Given task
Send back the entries below exactly as they appear.

Entries provided

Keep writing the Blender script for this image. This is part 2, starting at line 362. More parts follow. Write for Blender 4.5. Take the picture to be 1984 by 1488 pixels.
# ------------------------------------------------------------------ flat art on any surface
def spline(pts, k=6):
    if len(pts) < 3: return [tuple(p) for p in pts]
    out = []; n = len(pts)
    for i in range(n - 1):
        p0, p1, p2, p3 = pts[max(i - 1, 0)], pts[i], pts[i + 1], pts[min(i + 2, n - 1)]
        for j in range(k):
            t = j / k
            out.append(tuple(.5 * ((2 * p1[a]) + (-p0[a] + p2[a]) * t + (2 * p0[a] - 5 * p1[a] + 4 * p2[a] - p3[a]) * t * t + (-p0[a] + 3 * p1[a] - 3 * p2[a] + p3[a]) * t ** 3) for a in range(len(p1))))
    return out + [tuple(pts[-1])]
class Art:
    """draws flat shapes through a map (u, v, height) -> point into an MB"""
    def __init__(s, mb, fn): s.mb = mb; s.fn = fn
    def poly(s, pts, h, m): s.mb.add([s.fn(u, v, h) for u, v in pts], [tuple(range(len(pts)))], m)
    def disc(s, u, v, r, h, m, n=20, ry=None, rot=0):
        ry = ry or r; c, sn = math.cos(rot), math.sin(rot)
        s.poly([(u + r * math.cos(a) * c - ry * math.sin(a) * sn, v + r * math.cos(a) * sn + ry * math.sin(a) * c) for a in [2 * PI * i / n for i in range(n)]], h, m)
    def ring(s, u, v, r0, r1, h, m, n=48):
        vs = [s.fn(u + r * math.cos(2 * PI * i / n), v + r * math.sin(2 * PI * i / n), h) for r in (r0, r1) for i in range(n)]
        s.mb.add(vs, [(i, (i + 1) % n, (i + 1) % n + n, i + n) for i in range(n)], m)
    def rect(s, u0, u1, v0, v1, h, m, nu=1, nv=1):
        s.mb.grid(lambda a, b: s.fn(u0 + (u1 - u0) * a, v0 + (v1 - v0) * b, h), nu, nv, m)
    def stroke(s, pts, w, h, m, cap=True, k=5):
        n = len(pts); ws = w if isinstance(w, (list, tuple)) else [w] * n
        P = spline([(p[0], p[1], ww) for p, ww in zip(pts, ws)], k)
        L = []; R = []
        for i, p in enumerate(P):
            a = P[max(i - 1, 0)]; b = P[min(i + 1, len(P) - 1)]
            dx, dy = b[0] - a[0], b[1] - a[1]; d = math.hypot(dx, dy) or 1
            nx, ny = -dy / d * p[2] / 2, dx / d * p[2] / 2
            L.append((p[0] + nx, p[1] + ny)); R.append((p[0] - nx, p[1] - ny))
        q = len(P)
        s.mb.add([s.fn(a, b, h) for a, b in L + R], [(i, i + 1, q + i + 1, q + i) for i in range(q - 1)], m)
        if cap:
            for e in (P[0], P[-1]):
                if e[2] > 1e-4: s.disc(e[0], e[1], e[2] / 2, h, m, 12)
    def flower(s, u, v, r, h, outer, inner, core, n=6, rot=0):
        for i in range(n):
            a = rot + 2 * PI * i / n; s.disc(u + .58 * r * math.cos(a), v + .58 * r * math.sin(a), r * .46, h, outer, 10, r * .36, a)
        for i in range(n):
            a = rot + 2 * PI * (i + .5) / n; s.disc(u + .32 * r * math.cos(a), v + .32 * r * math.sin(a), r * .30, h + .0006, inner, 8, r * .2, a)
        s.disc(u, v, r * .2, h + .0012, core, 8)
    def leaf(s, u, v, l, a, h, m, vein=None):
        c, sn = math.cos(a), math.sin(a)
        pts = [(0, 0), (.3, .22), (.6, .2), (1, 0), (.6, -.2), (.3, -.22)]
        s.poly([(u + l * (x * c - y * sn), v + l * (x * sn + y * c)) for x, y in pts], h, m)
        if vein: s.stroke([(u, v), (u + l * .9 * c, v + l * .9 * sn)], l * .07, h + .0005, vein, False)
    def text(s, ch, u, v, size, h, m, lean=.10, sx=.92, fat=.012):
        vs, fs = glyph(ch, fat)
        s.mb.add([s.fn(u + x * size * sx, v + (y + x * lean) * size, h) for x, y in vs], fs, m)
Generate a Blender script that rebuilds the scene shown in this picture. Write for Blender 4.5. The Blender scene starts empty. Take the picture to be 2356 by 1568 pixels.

Correct result
Keep writing the Blender script for this image. This is part 2, starting at line 362. More parts follow. Write for Blender 4.5. Take the picture to be 1984 by 1488 pixels.
# ------------------------------------------------------------------ flat art on any surface
def spline(pts, k=6):
    if len(pts) < 3: return [tuple(p) for p in pts]
    out = []; n = len(pts)
    for i in range(n - 1):
        p0, p1, p2, p3 = pts[max(i - 1, 0)], pts[i], pts[i + 1], pts[min(i + 2, n - 1)]
        for j in range(k):
            t = j / k
            out.append(tuple(.5 * ((2 * p1[a]) + (-p0[a] + p2[a]) * t + (2 * p0[a] - 5 * p1[a] + 4 * p2[a] - p3[a]) * t * t + (-p0[a] + 3 * p1[a] - 3 * p2[a] + p3[a]) * t ** 3) for a in range(len(p1))))
    return out + [tuple(pts[-1])]
class Art:
    """draws flat shapes through a map (u, v, height) -> point into an MB"""
    def __init__(s, mb, fn): s.mb = mb; s.fn = fn
    def poly(s, pts, h, m): s.mb.add([s.fn(u, v, h) for u, v in pts], [tuple(range(len(pts)))], m)
    def disc(s, u, v, r, h, m, n=20, ry=None, rot=0):
        ry = ry or r; c, sn = math.cos(rot), math.sin(rot)
        s.poly([(u + r * math.cos(a) * c - ry * math.sin(a) * sn, v + r * math.cos(a) * sn + ry * math.sin(a) * c) for a in [2 * PI * i / n for i in range(n)]], h, m)
    def ring(s, u, v, r0, r1, h, m, n=48):
        vs = [s.fn(u + r * math.cos(2 * PI * i / n), v + r * math.sin(2 * PI * i / n), h) for r in (r0, r1) for i in range(n)]
        s.mb.add(vs, [(i, (i + 1) % n, (i + 1) % n + n, i + n) for i in range(n)], m)
    def rect(s, u0, u1, v0, v1, h, m, nu=1, nv=1):
        s.mb.grid(lambda a, b: s.fn(u0 + (u1 - u0) * a, v0 + (v1 - v0) * b, h), nu, nv, m)
    def stroke(s, pts, w, h, m, cap=True, k=5):
        n = len(pts); ws = w if isinstance(w, (list, tuple)) else [w] * n
        P = spline([(p[0], p[1], ww) for p, ww in zip(pts, ws)], k)
        L = []; R = []
        for i, p in enumerate(P):
            a = P[max(i - 1, 0)]; b = P[min(i + 1, len(P) - 1)]
            dx, dy = b[0] - a[0], b[1] - a[1]; d = math.hypot(dx, dy) or 1
            nx, ny = -dy / d * p[2] / 2, dx / d * p[2] / 2
            L.append((p[0] + nx, p[1] + ny)); R.append((p[0] - nx, p[1] - ny))
        q = len(P)
        s.mb.add([s.fn(a, b, h) for a, b in L + R], [(i, i + 1, q + i + 1, q + i) for i in range(q - 1)], m)
        if cap:
            for e in (P[0], P[-1]):
                if e[2] > 1e-4: s.disc(e[0], e[1], e[2] / 2, h, m, 12)
    def flower(s, u, v, r, h, outer, inner, core, n=6, rot=0):
        for i in range(n):
            a = rot + 2 * PI * i / n; s.disc(u + .58 * r * math.cos(a), v + .58 * r * math.sin(a), r * .46, h, outer, 10, r * .36, a)
        for i in range(n):
            a = rot + 2 * PI * (i + .5) / n; s.disc(u + .32 * r * math.cos(a), v + .32 * r * math.sin(a), r * .30, h + .0006, inner, 8, r * .2, a)
        s.disc(u, v, r * .2, h + .0012, core, 8)
    def leaf(s, u, v, l, a, h, m, vein=None):
        c, sn = math.cos(a), math.sin(a)
        pts = [(0, 0), (.3, .22), (.6, .2), (1, 0), (.6, -.2), (.3, -.22)]
        s.poly([(u + l * (x * c - y * sn), v + l * (x * sn + y * c)) for x, y in pts], h, m)
        if vein: s.stroke([(u, v), (u + l * .9 * c, v + l * .9 * sn)], l * .07, h + .0005, vein, False)
    def text(s, ch, u, v, size, h, m, lean=.10, sx=.92, fat=.012):
        vs, fs = glyph(ch, fat)
        s.mb.add([s.fn(u + x * size * sx, v + (y + x * lean) * size, h) for x, y in vs], fs, m)
Generate a Blender script that rebuilds the scene shown in this picture. Write for Blender 4.5. The Blender scene starts empty. Take the picture to be 2356 by 1568 pixels.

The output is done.